Freya’s thyroid panel results came back today, and everything looks normal. Not low-normal, normal. It looks better than the last one we did not quite two years ago. We also did a regular blood chemistry panel, and everything looks fine there, too.
On the one hand, it’s good to know that everything looks fine with her health right now. She’ll be seven years old in November, so she’s well into Rottweiler middle age. On the other, since I’m her primary trainer and handler, her recent training issues then point straight back at me and my less-than-stellar dog training abilities. Ouch.
Although yesterday’s exercise in gratitudinaety definitely put me in a better place, I’m still not sure where I want to go with my training and trialing plans for Freya. Remember that the big question that remains:
How can I help this dog to live with more joy and be more connected to me?

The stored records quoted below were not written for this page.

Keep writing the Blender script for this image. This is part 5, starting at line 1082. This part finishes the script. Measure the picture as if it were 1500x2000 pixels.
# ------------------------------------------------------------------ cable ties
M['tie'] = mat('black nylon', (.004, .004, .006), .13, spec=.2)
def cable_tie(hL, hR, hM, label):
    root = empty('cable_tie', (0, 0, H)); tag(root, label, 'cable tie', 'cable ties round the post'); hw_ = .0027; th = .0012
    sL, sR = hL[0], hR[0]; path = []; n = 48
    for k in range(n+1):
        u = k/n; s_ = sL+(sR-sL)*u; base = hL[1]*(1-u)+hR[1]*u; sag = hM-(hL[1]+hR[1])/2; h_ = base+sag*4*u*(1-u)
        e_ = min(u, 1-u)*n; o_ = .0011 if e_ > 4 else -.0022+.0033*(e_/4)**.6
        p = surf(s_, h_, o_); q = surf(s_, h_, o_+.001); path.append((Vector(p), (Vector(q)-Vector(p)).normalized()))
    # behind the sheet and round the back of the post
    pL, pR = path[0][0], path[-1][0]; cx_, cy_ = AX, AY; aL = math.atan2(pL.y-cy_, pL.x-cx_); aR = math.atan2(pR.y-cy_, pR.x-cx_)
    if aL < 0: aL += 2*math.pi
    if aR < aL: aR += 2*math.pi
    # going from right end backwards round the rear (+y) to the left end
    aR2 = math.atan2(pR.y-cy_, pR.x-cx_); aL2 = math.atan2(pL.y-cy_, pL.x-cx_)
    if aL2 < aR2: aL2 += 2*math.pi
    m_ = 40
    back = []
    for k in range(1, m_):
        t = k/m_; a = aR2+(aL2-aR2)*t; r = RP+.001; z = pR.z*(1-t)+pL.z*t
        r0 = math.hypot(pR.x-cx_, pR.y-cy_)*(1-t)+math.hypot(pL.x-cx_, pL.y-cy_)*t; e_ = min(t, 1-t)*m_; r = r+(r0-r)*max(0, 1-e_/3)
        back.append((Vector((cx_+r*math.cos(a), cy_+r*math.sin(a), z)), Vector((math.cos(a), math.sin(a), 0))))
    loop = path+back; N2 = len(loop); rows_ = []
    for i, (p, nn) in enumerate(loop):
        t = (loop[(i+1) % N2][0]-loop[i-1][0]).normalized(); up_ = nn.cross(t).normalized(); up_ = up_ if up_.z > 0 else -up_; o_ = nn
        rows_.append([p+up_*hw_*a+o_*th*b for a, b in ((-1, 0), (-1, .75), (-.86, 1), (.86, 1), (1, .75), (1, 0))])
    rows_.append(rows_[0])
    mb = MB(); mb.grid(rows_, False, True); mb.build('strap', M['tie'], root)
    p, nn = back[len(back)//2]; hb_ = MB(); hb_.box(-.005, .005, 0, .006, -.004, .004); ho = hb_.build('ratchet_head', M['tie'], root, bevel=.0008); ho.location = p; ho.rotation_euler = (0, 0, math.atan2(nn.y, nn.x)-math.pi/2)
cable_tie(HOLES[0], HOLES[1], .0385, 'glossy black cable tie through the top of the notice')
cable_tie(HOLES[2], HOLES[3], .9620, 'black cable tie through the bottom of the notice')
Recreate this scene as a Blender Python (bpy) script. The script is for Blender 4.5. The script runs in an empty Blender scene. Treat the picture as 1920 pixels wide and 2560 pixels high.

If Freya is not finding any joy in training and competing in rally obedience with me, does that mean I need to find a way to make it fun for her again, or let her retire and just be a plain old dog? I’ve retired dogs before, but it’s always been for health reasons, not because they just didn’t want to play the game or do the job any more, so I’m not quite sure how to handle this yet.
I so wish she could talk.
Whatever I decide, I am still grateful for this sweet girl who is sleeping upside down on the loveseat right this minute, just like yesterday’s photo.